Ex-football manager’s plan to help teenagers

- By DAVID HARDIE

Former Scotland manager Gordon Strachan has revealed plans to bring a scheme, which uses the power of football to change the lives of teenage kids, north of the Border.

The Strachan Foundation has proved a huge success in the English midlands where, over the course of the past seven years, hundreds of youngsters have won scholarshi­ps in America, or gone to university and into full-time employment, some within football itself.

Strachan hopes to expand the venture throughout Scotland, starting in his home city of Edinburgh, revealing the Scottish Government are showing an interest.
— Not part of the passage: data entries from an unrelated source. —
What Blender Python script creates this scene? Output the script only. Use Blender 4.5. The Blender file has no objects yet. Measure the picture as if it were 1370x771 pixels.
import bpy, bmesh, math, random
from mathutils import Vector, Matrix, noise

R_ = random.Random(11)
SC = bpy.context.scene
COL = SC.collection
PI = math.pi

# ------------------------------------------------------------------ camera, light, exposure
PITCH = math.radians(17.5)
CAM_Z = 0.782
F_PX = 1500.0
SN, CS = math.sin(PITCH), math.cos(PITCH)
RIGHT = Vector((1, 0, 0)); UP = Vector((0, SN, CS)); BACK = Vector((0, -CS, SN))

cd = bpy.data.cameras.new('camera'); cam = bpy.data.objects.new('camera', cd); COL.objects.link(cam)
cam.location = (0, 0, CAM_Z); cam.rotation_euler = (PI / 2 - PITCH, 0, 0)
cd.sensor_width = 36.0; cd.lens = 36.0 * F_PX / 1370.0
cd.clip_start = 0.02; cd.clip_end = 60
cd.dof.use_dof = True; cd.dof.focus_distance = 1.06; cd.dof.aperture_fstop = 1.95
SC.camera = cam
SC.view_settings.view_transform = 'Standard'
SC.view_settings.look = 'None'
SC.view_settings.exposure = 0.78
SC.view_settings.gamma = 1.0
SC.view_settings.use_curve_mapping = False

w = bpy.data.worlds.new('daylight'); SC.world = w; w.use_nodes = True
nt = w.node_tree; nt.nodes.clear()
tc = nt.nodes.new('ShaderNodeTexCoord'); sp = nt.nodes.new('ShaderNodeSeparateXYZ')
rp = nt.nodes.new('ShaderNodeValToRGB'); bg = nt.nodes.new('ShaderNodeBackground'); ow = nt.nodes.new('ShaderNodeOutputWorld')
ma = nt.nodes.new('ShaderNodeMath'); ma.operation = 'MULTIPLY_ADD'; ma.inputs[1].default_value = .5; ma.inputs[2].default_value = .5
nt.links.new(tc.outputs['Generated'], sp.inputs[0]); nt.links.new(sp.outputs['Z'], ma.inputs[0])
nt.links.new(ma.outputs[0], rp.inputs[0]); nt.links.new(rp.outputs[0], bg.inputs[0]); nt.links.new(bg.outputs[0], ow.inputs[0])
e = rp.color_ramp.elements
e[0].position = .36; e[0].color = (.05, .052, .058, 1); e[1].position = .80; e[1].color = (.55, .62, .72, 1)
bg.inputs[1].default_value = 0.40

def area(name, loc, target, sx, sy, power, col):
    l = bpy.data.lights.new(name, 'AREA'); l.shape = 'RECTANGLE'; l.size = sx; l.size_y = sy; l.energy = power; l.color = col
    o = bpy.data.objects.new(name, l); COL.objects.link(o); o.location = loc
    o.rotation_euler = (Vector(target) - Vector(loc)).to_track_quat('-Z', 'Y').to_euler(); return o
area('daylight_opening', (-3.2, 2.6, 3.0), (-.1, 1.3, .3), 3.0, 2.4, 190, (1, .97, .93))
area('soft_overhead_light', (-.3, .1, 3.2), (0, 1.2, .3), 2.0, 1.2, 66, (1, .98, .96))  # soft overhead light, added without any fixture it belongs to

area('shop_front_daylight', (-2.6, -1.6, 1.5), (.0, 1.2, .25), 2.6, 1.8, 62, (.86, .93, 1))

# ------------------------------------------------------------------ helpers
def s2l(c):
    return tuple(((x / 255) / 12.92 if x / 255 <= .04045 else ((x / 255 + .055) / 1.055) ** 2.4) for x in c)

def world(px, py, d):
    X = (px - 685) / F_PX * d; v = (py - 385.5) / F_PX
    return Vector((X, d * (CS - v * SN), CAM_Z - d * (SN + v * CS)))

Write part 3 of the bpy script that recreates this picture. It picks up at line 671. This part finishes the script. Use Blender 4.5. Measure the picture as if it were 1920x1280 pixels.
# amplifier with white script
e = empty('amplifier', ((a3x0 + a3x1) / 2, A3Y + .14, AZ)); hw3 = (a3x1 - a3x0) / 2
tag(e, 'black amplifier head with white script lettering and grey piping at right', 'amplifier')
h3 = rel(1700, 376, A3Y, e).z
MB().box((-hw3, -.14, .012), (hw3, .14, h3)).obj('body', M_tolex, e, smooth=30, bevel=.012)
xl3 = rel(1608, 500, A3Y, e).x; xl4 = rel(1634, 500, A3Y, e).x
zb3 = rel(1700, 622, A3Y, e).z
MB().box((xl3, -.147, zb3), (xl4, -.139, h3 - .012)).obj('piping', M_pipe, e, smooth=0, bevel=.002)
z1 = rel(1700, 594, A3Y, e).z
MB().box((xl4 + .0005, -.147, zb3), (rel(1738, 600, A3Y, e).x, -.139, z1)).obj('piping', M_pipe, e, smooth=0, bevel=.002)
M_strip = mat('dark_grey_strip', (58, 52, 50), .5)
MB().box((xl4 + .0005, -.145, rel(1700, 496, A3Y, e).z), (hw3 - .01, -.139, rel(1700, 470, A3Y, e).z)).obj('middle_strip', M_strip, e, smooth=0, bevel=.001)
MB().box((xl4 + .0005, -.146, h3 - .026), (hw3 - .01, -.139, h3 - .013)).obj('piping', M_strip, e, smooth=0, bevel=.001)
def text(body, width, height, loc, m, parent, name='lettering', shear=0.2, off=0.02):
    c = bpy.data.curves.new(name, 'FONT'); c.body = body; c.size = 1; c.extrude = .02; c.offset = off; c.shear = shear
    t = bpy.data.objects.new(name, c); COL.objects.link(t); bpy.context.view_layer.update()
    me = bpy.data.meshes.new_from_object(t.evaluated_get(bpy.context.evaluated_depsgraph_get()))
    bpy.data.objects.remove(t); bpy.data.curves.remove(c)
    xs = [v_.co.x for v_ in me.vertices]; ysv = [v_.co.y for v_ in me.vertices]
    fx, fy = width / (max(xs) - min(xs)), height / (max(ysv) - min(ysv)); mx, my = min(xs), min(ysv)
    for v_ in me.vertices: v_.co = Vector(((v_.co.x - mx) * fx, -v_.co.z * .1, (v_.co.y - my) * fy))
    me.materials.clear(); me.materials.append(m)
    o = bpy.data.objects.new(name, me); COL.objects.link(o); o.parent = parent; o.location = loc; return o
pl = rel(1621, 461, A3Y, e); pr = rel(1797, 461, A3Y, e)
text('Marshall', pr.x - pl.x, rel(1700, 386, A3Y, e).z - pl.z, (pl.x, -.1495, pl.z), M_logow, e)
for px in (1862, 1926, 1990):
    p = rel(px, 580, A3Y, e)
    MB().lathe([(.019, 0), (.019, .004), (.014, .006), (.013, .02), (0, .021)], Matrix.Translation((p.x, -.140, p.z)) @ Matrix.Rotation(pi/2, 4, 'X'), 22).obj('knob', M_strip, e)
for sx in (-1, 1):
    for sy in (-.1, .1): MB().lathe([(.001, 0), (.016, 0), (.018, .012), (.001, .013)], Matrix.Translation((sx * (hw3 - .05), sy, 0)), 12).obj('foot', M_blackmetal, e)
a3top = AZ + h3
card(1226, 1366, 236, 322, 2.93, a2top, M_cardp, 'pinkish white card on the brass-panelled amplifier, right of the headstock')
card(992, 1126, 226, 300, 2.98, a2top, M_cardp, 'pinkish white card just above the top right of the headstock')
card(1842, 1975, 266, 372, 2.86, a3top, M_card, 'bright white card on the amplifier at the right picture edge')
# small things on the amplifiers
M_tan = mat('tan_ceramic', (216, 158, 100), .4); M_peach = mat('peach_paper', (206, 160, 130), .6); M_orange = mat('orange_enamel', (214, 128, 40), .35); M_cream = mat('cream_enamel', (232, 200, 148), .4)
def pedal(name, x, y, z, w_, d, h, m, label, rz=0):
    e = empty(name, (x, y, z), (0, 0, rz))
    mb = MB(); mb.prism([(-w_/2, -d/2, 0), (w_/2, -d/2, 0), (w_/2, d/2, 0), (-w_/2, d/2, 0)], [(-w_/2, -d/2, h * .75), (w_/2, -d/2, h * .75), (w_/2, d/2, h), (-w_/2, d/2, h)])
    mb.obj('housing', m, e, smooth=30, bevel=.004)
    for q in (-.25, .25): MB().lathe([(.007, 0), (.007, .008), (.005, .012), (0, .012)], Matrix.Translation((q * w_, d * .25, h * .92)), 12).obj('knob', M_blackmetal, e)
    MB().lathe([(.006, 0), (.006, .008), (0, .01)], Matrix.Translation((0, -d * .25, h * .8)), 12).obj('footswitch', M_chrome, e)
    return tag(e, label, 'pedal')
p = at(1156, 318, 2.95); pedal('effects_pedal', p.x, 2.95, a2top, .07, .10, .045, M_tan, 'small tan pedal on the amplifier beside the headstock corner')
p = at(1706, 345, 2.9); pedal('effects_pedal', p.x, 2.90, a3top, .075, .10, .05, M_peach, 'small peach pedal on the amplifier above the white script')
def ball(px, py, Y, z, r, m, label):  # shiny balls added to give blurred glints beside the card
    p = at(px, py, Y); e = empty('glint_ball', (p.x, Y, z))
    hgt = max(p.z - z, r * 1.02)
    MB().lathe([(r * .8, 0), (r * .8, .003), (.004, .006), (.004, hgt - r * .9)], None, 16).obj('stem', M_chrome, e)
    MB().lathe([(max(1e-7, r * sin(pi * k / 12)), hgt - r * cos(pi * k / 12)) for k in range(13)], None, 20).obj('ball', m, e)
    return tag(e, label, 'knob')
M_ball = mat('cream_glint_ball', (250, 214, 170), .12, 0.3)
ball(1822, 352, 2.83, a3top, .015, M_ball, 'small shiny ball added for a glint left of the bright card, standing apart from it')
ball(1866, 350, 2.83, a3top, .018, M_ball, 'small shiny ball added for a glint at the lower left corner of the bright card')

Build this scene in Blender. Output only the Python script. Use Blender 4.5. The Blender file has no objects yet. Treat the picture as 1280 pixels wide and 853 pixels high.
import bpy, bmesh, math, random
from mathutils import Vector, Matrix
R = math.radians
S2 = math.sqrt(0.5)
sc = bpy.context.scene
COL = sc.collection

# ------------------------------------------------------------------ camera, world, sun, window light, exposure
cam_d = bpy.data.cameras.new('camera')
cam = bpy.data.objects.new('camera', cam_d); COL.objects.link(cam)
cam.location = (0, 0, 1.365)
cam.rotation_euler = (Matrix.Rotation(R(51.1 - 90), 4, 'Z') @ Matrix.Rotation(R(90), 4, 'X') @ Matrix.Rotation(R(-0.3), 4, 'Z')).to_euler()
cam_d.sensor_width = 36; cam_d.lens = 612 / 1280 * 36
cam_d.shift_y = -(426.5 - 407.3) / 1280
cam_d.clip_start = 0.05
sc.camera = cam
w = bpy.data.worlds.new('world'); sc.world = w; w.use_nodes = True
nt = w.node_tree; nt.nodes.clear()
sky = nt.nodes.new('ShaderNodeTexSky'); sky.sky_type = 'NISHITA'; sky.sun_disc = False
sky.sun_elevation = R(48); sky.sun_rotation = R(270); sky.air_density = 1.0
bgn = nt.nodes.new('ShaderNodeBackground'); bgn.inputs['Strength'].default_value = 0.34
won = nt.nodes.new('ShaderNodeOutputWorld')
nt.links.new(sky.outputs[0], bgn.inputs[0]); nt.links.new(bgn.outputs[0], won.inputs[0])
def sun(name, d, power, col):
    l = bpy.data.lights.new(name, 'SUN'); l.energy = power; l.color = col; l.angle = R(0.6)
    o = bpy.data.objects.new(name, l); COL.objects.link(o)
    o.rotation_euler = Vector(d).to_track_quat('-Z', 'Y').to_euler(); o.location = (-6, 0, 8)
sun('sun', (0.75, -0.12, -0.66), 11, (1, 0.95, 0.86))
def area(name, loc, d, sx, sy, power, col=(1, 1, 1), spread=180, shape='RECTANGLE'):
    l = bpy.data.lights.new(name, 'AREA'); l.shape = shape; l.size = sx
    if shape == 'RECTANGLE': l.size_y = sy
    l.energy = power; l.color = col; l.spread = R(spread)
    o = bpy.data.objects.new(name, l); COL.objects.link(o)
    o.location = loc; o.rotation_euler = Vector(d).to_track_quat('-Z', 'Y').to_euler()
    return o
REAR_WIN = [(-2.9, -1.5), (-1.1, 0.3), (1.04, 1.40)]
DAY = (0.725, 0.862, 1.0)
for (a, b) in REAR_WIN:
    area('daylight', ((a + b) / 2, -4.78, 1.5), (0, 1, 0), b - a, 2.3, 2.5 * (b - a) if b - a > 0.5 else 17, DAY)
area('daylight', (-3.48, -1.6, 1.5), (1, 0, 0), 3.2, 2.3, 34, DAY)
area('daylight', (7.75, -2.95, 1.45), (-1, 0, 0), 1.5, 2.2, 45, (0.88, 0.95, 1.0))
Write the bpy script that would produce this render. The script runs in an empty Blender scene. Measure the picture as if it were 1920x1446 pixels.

While football may be the big draw for the youngsters, all aged between 16 and 19, education is at the forefront of the project, the simple rule being if they don’t attend to their class work they won’t get a game.

Strachan said: “If they don’t keep up with their education, their parents get to know, they can see exactly what they are doing, they can’t hide.

“Most of them have no qualificat­ions whatsoever for all different reasons. Within three years they can gain enough to go to university.

“A lot of them have social problems but we try to explain to them you choose where you go in life.

“Just imagine it in Edinburgh, we could take 80 kids off the street, educate them to be good people, discipline­d, share, fit and respectful.”